▸ GIVEN MATERIAL
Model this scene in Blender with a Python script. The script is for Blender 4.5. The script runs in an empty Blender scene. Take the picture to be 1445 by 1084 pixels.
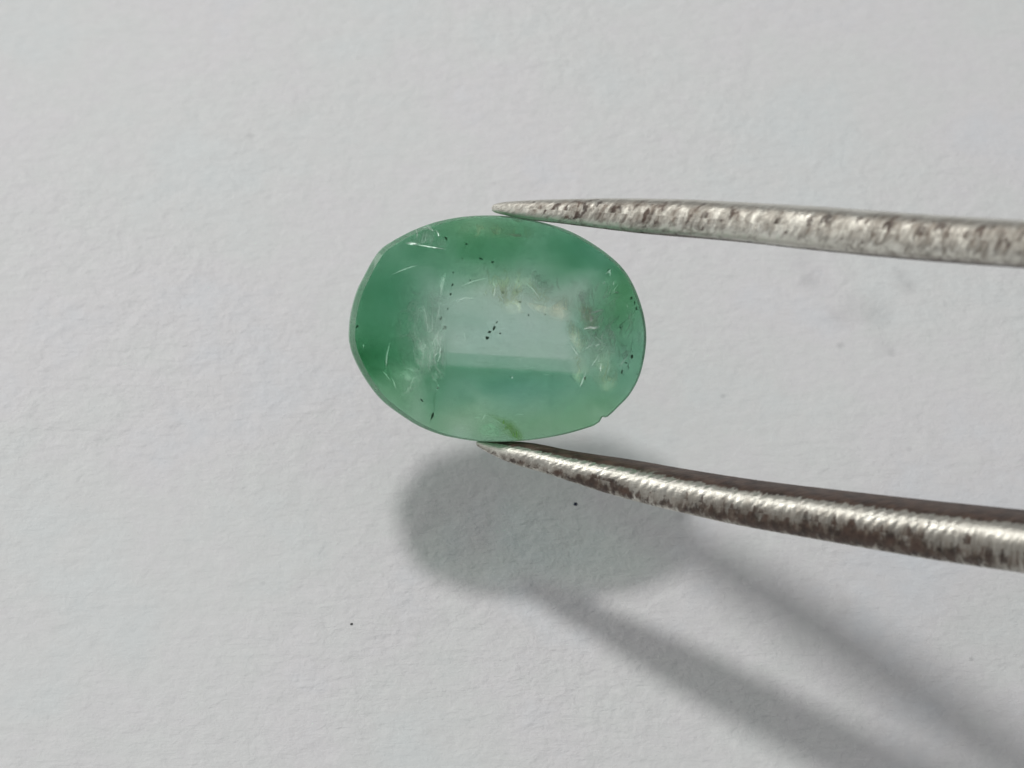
import bpy, bmesh, math, random
from math import radians, sin, cos, pi
from mathutils import Vector, Matrix, noise

S = bpy.context.scene
S.unit_settings.scale_length = 0.01            # one unit is one centimetre
COL = S.collection
random.seed(7)

# ------------------------------------------------------------------ camera
E = radians(52.0)                               # camera looks down by this angle
DIST = 12.0                                     # camera to stone
K = 4200.0                                      # focal length in photo pixels (1445 wide)
H = 1.02                                        # height of the stone above the paper
RIGHT = Vector((1, 0, 0)); UP = Vector((0, sin(E), cos(E))); BACK = Vector((0, -cos(E), sin(E)))
ROT = Matrix((RIGHT, UP, BACK)).transposed()
def cam_pt(px, py, d): return Vector(((px - 722.5) / K * d, -(py - 542) / K * d, -d))
G0 = cam_pt(702, 464, DIST)                     # stone centre in camera axes
STONE = Vector((0, 0, H))
CAM = STONE - ROT @ G0
def loc(px, py, d=DIST): return cam_pt(px, py, d) - G0     # point in the stone's own axes
FRAME = Matrix.Translation(STONE) @ ROT.to_4x4()

cd = bpy.data.cameras.new("camera"); cam = bpy.data.objects.new("camera", cd); COL.objects.link(cam)
cd.sensor_width = 36.0; cd.lens = 36.0 * K / 1445.0
cam.matrix_world = Matrix.Translation(CAM) @ ROT.to_4x4()
cd.clip_start = 0.1; cd.clip_end = 500
cd.dof.use_dof = True; cd.dof.focus_distance = DIST - 0.02; cd.dof.aperture_fstop = 1.15
S.camera = cam

# ------------------------------------------------------------------ light
W = bpy.data.worlds.new("World"); S.world = W; W.use_nodes = True
wn = W.node_tree.nodes; wl = W.node_tree.links
bg = wn["Background"]
tc = wn.new("ShaderNodeTexCoord"); sx = wn.new("ShaderNodeSeparateXYZ"); rp = wn.new("ShaderNodeValToRGB")
wl.new(tc.outputs["Generated"], sx.inputs[0]); wl.new(sx.outputs["Z"], rp.inputs[0]); wl.new(rp.outputs[0], bg.inputs[0])
rp.color_ramp.elements[0].position = 0.0; rp.color_ramp.elements[0].color = (0.10, 0.10, 0.097, 1)
rp.color_ramp.elements[1].position = 1.0; rp.color_ramp.elements[1].color = (0.495, 0.505, 0.515, 1)
bg.inputs[1].default_value = 0.82

LH = 26.0
ld = bpy.data.lights.new("lamp", "AREA"); lamp = bpy.data.objects.new("lamp", ld); COL.objects.link(lamp)
ld.shape = "DISK"; ld.size = 3.4; ld.energy = 2800.0; ld.color = (1.0, 0.992, 0.975)
LPOS = Vector((-0.20 * LH, 0.235 * LH, LH))
lamp.location = LPOS
lamp.rotation_euler = (-(LPOS - Vector((0.5, 0, 0)))).to_track_quat("-Z", "Y").to_euler()

wd = bpy.data.lights.new("added_side_light", "AREA"); side_light = bpy.data.objects.new("added_side_light", wd); COL.objects.link(side_light)
wd.shape = "RECTANGLE"; wd.size = 19.0; wd.size_y = 14.0; wd.energy = 2800.0; wd.color = (1.0, 0.985, 0.95)   # broad soft light on the left, added for bright strips along the tines
WPOS = Vector((-28.0, 11.0, 12.0)); side_light.location = WPOS
side_light.rotation_euler = (-WPOS).to_track_quat("-Z", "Y").to_euler()

S.view_settings.view_transform = "Standard"; S.view_settings.look = "None"
S.view_settings.exposure = 0.0; S.view_settings.gamma = 1.0
S.render.engine = "CYCLES"
cy = S.cycles
cy.max_bounces = 16; cy.transmission_bounces = 12; cy.transparent_max_bounces = 24; cy.diffuse_bounces = 4
cy.glossy_bounces = 6; cy.volume_bounces = 2; cy.sample_clamp_indirect = 2.0; cy.blur_glossy = 0.6
cy.use_denoising = True; cy.use_adaptive_sampling = True; cy.adaptive_threshold = 0.025; cy.caustics_refractive = False
try: cy.volume_step_rate = 0.35
except Exception: pass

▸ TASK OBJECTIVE
Return the material line for line, from its beginning to the line that contains "from mathutils import Vector, Matrix, noise", with the pictures left out.

▸ RIGHT ANSWER
Model this scene in Blender with a Python script. The script is for Blender 4.5. The script runs in an empty Blender scene. Take the picture to be 1445 by 1084 pixels.
import bpy, bmesh, math, random
from math import radians, sin, cos, pi
from mathutils import Vector, Matrix, noise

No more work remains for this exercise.